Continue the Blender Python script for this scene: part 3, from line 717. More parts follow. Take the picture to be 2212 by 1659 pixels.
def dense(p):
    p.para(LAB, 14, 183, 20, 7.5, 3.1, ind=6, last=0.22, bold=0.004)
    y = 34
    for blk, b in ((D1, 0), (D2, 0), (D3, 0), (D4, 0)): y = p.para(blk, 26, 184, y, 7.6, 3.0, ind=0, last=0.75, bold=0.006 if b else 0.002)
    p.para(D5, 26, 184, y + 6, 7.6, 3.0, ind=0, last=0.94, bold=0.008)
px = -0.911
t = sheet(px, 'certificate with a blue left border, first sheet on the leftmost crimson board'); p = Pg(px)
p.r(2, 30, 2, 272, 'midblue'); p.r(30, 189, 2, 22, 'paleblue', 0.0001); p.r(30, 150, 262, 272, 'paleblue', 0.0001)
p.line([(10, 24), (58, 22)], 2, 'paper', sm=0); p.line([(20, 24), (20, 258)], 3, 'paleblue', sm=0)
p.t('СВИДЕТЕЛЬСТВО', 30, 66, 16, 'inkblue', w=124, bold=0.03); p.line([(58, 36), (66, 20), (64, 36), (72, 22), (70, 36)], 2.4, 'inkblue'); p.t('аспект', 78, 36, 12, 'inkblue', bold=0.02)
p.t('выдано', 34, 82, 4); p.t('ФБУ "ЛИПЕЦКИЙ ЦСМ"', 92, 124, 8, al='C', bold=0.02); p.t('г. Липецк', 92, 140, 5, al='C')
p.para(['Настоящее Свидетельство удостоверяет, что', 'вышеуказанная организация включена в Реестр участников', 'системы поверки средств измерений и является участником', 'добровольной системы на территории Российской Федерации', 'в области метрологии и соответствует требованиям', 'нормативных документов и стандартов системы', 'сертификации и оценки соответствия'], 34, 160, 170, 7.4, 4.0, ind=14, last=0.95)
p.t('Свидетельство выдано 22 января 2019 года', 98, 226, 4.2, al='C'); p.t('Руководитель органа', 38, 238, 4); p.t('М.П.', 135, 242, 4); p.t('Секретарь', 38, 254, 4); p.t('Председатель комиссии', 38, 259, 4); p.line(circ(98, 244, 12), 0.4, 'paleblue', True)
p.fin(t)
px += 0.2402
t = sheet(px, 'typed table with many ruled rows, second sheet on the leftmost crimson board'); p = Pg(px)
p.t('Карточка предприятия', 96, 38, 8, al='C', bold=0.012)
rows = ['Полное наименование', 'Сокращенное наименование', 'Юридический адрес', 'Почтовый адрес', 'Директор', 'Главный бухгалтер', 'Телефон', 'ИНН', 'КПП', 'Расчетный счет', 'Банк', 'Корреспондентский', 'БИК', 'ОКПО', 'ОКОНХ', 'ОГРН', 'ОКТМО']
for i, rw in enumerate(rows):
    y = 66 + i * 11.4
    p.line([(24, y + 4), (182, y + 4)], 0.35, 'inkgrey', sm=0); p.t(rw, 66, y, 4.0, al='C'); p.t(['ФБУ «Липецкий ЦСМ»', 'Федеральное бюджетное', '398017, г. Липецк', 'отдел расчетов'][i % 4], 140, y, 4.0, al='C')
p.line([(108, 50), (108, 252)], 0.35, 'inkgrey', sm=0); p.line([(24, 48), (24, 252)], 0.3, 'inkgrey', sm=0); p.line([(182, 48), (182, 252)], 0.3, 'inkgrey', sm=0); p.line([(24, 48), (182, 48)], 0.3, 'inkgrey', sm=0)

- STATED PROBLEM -
Write the listing out again, exactly as shown above.

- OUTPUT -
Continue the Blender Python script for this scene: part 3, from line 717. More parts follow. Take the picture to be 2212 by 1659 pixels.
def dense(p):
    p.para(LAB, 14, 183, 20, 7.5, 3.1, ind=6, last=0.22, bold=0.004)
    y = 34
    for blk, b in ((D1, 0), (D2, 0), (D3, 0), (D4, 0)): y = p.para(blk, 26, 184, y, 7.6, 3.0, ind=0, last=0.75, bold=0.006 if b else 0.002)
    p.para(D5, 26, 184, y + 6, 7.6, 3.0, ind=0, last=0.94, bold=0.008)
px = -0.911
t = sheet(px, 'certificate with a blue left border, first sheet on the leftmost crimson board'); p = Pg(px)
p.r(2, 30, 2, 272, 'midblue'); p.r(30, 189, 2, 22, 'paleblue', 0.0001); p.r(30, 150, 262, 272, 'paleblue', 0.0001)
p.line([(10, 24), (58, 22)], 2, 'paper', sm=0); p.line([(20, 24), (20, 258)], 3, 'paleblue', sm=0)
p.t('СВИДЕТЕЛЬСТВО', 30, 66, 16, 'inkblue', w=124, bold=0.03); p.line([(58, 36), (66, 20), (64, 36), (72, 22), (70, 36)], 2.4, 'inkblue'); p.t('аспект', 78, 36, 12, 'inkblue', bold=0.02)
p.t('выдано', 34, 82, 4); p.t('ФБУ "ЛИПЕЦКИЙ ЦСМ"', 92, 124, 8, al='C', bold=0.02); p.t('г. Липецк', 92, 140, 5, al='C')
p.para(['Настоящее Свидетельство удостоверяет, что', 'вышеуказанная организация включена в Реестр участников', 'системы поверки средств измерений и является участником', 'добровольной системы на территории Российской Федерации', 'в области метрологии и соответствует требованиям', 'нормативных документов и стандартов системы', 'сертификации и оценки соответствия'], 34, 160, 170, 7.4, 4.0, ind=14, last=0.95)
p.t('Свидетельство выдано 22 января 2019 года', 98, 226, 4.2, al='C'); p.t('Руководитель органа', 38, 238, 4); p.t('М.П.', 135, 242, 4); p.t('Секретарь', 38, 254, 4); p.t('Председатель комиссии', 38, 259, 4); p.line(circ(98, 244, 12), 0.4, 'paleblue', True)
p.fin(t)
px += 0.2402
t = sheet(px, 'typed table with many ruled rows, second sheet on the leftmost crimson board'); p = Pg(px)
p.t('Карточка предприятия', 96, 38, 8, al='C', bold=0.012)
rows = ['Полное наименование', 'Сокращенное наименование', 'Юридический адрес', 'Почтовый адрес', 'Директор', 'Главный бухгалтер', 'Телефон', 'ИНН', 'КПП', 'Расчетный счет', 'Банк', 'Корреспондентский', 'БИК', 'ОКПО', 'ОКОНХ', 'ОГРН', 'ОКТМО']
for i, rw in enumerate(rows):
    y = 66 + i * 11.4
    p.line([(24, y + 4), (182, y + 4)], 0.35, 'inkgrey', sm=0); p.t(rw, 66, y, 4.0, al='C'); p.t(['ФБУ «Липецкий ЦСМ»', 'Федеральное бюджетное', '398017, г. Липецк', 'отдел расчетов'][i % 4], 140, y, 4.0, al='C')
p.line([(108, 50), (108, 252)], 0.35, 'inkgrey', sm=0); p.line([(24, 48), (24, 252)], 0.3, 'inkgrey', sm=0); p.line([(182, 48), (182, 252)], 0.3, 'inkgrey', sm=0); p.line([(24, 48), (182, 48)], 0.3, 'inkgrey', sm=0)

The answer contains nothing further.